Но и это не совсем верно, потому что композиция живет как бы по собственным законам. Именно живет, а не строится. Поэтому так трудно вывести какую-то литературоведческую формулу этого письма, но подсказкой может стать термин самого Улитина: "стилистика скрытого сюжета". Скрытого, пунктирного. Это касается не только сюжета, но и письма, языка. Письмо даже не пунктирное, а точечное. Это точки, где сознание случайно, спонтанно, почти непроизвольно совпадает со словом, подтверждая свое существование в мире беспорядочно блуждающих призрачных знаков. Такое совпадение надо уловить и припечатать оно фиксирует реальность. Остаточную реальность, чье существование достаточно проблематично и требует доказательств. Они-то и предъявляются.

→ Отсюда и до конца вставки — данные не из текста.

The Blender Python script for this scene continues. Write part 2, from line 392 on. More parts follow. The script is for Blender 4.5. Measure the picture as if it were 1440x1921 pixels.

Может быть, главное в этих вещах сквозная интонация, идущая через все темноты скрытого сюжета. Интонация совершенно особая, единственная в своем роде. Какая-то ритмом, паузами, интервалами проявленная то ли усмешка, то ли просто молчание, но такое молчание, которое разделяет две фразы великого ночного разговора. Плотность текста при абсолютной разреженности словесной ткани дает эффект сплошной паузы, теснимой со всех сторон набегающим смыслом. Это слово не движущееся, а пойманное в движении, остановленное, своего рода интонационный стоп-кадр. Каждая фраза имеет не описательный и не выразительный, а какой-то заклинательный смысл. Автор заклинает тьму вызыванием добрых духов литературы.
"Я не вижу выхода. Все идеи лживы и убоги это дезертирство... Надо другое. Надо как в сказке: с своей волчицею голодной выходит на дорогу волк." Неотчетливо прослушивается одна простая и пронзительная мысль: вас много, а я один. Вас много с вашими необъятными идеями, а я один со своей короткой, единственной, загубленной жизнью. Я даже не знаю, была ли она, эта жизнь, вы лишили меня такой уверенности. И вот я сажусь за машинку, чтобы хоть в чем-то убедиться.
В прозе Улитина можно уловить отзвук "телеграфного стиля", яркой новации времен его молодости. Но телеграмма адресована самому себе, а ее ритм звучит примерно так: было-помню-точно помню-точно было... А дальше знаки препинания, сомнения, припоминания.